Her thoughts are almost always worth reading. It is a long post so I have grabbed the 4 bits of it that I really like. danah's point on social software is highly transferable to social engagement models (advocacy groups) which are last generation's "tools" for organizers.
apophenia: my etech talk: revenge of the user
Social behavior doesn't have an advocacy group solution. We are involved with our nonprofit advocacy group of choice because we think that groups address the problem yet by building up these nonprofits to address concerns (wetlands, ducks , etc) we create new realities. Groups become the hub for knowledge, magnets for resources, increasingly predictable etc. We need to think in a new way.
danah has teased out "the curse" of advocacy leadership. As a group advocacy groups are befuddled that so many people don't know or don't care. Additionally they are shocked that the public can still "find out" but then behave the same way. The dominate models of engagement seek to shape activists in the same fashion as they have always been shaped.
We have a design challenge in our advocacy movement.
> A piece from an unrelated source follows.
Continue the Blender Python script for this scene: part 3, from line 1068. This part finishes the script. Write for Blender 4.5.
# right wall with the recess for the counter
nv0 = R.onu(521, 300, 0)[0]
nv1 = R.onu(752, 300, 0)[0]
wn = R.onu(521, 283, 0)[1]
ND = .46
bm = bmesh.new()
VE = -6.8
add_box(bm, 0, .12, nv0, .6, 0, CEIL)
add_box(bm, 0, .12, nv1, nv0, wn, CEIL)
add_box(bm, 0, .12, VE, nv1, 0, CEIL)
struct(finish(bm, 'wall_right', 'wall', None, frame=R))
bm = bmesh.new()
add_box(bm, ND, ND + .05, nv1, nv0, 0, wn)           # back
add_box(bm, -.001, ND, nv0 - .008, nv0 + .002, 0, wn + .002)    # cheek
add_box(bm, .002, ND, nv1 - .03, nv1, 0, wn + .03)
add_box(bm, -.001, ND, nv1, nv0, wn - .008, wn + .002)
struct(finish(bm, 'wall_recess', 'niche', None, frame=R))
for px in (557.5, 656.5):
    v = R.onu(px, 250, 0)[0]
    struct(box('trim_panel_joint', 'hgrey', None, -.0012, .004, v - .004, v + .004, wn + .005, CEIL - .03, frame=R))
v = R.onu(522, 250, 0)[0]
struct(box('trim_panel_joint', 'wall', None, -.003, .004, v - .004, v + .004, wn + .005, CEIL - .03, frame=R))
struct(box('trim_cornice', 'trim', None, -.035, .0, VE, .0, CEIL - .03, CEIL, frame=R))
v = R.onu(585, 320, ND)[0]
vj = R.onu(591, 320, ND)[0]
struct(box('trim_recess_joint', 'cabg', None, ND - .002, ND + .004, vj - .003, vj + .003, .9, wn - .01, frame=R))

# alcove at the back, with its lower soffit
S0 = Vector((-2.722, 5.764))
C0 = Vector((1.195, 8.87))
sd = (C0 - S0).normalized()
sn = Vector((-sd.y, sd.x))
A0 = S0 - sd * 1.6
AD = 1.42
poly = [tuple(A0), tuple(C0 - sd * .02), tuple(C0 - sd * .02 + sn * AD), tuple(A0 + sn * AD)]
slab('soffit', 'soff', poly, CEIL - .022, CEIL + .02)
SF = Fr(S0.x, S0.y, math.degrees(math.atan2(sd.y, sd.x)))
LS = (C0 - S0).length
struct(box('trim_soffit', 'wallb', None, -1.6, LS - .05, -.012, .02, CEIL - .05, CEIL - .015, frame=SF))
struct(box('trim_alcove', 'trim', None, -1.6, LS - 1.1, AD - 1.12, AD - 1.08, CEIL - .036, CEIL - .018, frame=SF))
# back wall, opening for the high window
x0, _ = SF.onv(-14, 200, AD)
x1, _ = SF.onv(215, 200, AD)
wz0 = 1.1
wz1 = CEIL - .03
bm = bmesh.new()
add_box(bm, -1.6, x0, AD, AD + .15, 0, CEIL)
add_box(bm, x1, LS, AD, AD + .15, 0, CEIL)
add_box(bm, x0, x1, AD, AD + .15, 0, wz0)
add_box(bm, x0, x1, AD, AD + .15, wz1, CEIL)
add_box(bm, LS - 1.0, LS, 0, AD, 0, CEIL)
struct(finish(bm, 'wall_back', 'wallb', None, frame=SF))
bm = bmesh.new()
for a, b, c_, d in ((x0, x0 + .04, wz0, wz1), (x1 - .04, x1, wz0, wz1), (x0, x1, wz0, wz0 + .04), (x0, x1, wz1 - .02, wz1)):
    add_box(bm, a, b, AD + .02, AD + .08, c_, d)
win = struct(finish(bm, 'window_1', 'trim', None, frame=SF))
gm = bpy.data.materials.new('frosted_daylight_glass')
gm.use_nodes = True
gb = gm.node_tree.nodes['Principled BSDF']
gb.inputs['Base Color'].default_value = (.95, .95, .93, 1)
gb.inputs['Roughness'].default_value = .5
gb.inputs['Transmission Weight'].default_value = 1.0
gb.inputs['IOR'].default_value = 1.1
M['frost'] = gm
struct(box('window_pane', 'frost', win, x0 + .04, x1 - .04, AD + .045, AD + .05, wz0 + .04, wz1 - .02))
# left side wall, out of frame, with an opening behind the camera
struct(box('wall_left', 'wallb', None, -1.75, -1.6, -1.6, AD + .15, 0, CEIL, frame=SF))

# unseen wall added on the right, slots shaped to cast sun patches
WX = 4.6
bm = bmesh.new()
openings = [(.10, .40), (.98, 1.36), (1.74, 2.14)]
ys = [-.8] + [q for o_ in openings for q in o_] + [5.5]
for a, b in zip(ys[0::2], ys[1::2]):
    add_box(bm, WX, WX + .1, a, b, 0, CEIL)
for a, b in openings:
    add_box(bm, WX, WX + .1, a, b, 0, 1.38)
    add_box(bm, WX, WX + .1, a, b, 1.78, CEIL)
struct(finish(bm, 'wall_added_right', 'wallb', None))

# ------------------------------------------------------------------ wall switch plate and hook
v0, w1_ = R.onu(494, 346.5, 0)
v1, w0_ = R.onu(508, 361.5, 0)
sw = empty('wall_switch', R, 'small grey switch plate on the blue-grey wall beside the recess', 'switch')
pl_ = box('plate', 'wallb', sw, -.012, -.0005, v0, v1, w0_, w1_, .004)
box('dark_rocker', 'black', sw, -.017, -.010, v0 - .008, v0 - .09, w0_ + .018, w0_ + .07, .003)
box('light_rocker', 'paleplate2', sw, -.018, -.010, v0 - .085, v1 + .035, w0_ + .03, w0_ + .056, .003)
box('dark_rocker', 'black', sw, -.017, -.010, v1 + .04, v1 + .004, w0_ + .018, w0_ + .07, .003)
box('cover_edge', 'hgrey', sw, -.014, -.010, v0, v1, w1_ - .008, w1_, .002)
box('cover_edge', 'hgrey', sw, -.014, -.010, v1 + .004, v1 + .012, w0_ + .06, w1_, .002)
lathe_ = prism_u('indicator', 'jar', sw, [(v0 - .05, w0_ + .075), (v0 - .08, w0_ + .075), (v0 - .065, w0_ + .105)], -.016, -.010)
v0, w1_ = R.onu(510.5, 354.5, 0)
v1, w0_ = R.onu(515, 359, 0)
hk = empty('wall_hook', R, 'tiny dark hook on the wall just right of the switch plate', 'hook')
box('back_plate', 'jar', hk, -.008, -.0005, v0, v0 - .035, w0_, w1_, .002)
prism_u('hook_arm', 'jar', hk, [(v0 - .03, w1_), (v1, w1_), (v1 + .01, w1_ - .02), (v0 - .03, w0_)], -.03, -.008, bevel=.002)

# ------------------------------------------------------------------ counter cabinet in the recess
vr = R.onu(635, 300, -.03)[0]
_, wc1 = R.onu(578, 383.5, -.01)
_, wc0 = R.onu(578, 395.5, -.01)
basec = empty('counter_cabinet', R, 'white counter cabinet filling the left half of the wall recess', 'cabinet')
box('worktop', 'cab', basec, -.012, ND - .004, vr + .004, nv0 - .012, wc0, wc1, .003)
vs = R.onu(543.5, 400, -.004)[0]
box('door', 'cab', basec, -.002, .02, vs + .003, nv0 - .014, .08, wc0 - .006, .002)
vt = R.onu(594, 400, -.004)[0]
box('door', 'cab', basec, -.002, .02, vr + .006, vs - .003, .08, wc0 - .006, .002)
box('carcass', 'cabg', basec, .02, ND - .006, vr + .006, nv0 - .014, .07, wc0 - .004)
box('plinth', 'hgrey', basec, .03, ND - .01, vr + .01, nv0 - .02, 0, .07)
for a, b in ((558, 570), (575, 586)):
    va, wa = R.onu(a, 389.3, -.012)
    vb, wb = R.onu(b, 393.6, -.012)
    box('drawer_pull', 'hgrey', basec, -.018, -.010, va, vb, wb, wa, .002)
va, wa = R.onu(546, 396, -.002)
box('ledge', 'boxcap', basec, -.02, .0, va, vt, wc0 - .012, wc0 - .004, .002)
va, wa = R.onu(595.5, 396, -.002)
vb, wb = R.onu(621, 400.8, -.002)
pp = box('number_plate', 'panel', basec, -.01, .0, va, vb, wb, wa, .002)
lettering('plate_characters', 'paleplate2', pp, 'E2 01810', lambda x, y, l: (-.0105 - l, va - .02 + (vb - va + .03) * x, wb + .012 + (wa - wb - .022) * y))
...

Advocacy work is often perceived to "supposed" to be a sacrifice. The movement (planetworks, moveOn, e-volve) and companies (grassroots and get actives) of the world are evolving entire new ways to manage your advocacy profile..(see planetworks) or distributed profile models. What we are not doing is checking the multiplier effects to see if the end result is a wear, disempowering or survivable. What would happen if I jumped on all the lists and memberships of groups I cared about...justice, human rights, children's issues, clean air, clean water, education, church reform, school reform, DNC reform, sprawl, biodiversity, local affordable housing, elderly care, corporate responsibility, trail and bike path development, etc. The calls to action, donation appeals and pipeline of engagement would wear me down. Engagement models today are not a survivable model. We need to think again.